The then Government also announced that they had appointed a new river champion, whose job it was to lead the detailed planning work in collaboration with key stakeholders on both sides of the border. The plan for the Wye was by no means perfect, but for the first time it provided a framework, badly needed money to support projects and research, and a named person to help drive things forward on the ground. It was therefore deeply disappointing when the plan was dropped by the new Government after the general election, alongside the idea of the river champion.
It is still more disappointing that the Treasury is also now rowing back on the previous Government’s commitment to ringfence money from fines on water companies and use them for a river restoration fund. That is a massive step backwards. Water companies have paid many tens of millions of pounds in fines since 2022 alone. That money should go back into saving our rivers.
What is to be done? Protecting and restoring the Wye requires a long-term, collaborative approach, as I have highlighted. The UK and Welsh Governments, the agencies, farmers, businesses, local authorities, environmental groups and local people all have a role to play in developing a strategy that balances economic sustainability with environmental responsibility. While I am very glad that my colleague the hon. Member for North Herefordshire (Ellie Chowns) is sponsoring the Bill, it is a great pity that other Wye catchment MPs have chosen not to. Indeed, I do not notice a single Wye catchment MP in the Chamber; a great sadness.
The Bill is clear and simple in its intent. It would for the first time require the Secretary of State for Environment, Food and Rural Affairs in law to publish and implement a plan for cleaning and improving the water quality of the River Wye. That is a measure that every MP of every constituency inside or outside the Wye catchment should be enthusiastic to support. Solutions must include better land management, improved water treatment, effective incentives for sustainable farming and stronger oversight and enforcement.
The Wye catchment 2025 management plan is designed to cover not just water quality but biodiversity loss and flood and drought vulnerability. The nutrient management board provides an important framework of public accountability in relation to measures affecting nutrients and water quality. In other words, many of the key clean-up measures and mitigations are well understood. What we need now is action. We need an end to delay. We need political leadership from Ministers on both sides of the border, a shared determination to address this vital national issue with the seriousness it deserves, and the funding—the £35 million cut from the plan for the Wye—to make it happen.

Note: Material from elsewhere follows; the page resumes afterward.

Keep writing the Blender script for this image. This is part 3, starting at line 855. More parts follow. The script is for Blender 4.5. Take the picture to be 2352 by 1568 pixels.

The River Wye is a true national treasure. It requires not just short-term measures but a sustained, collective effort led by the UK and Welsh Governments to ensure that this magnificent river is fully restored to health as swiftly as that can be achieved.
Question put and agreed to.
Ordered,
That Jesse Norman and Ellie Chowns present the Bill.
Jesse Norman accordingly presented the Bill.
Bill read the First time; to be read a Second time on Friday 4 July, and to be printed (Bill 186).